Prevalece en él la actitud del cronista en el tratamiento de un tema que, cíclicamente, nos ocupa: el problema de la frontera y de las incursiones de los denominados “indios chilenos” por territorio argentino (para una mejor comprensión del tema, cf. los distintos trabajos de Carla Manara, 2008; 2018). En tal sentido, cabe destacar el gran conocimiento de la zona que exhibe quien ha sido definido por Juan Draghi Lucero como “un araucanista de nota” (1935: 6 y 10) porque maneja no solo la topografía de las tierras araucanas argentinas y chilenas, sino también la lengua indígena. A ello podríamos agregar su conocimiento de los tipos y personajes característicos de la zona, como ese “Domingo Salvo”, el brujo, un ex pincheirino que realizaba sus correrías a ambos lados de la cordillera y de quien Olascoaga dice que “que era teniente coronel para las esferas sociales altas, el brujo para los rotos y el machi Salvo para los indígenas” (41).

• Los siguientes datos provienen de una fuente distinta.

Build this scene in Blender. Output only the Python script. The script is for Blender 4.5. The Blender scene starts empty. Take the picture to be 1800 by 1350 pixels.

Salvo gozaba de gran reputación por sus dotes de brujo entre las tribus de ambos lados de la cordillera: “Con sus casi dos metros, su cuerpo fornido, aire elegante, muy diestro y con gran habilidad para las intrigas, conocía todos los vericuetos de la cordillera, aspectos que jugaban a su favor. Generaba temor y respeto por su fama de brujo con dotes sobrenaturales […] Era consultado como curandero, llegándose de las rancherías y tolderías vecinas a solicitarle remedios y a pedirle consejos o fórmulas para mejorar sus campos” (Manara, 2018).
Conocedor del pensamiento mágico religioso y supersticiones de la cultura india y mestiza de la frontera, se arrogaba poderes sobrenaturales propios de los machis. Su figura resultaba enigmática y es aquí donde irrumpe en el texto de Olascoaga la ficción con todas sus galas, o más bien, su capacidad de novelista creador de atmósferas inquietantes y misteriosas, por ejemplo en el episodio en que el brujo hace gala de sus poderes para transformarse en pájaro (aprovechando todo el mundo e creencias de la zona) y en el texto queda flotando una ambigüedad de corte fantástico. Quizás sea este el pasaje más memorable del libro, el que se recuerda a pesar de los años transcurridos desde su lectura.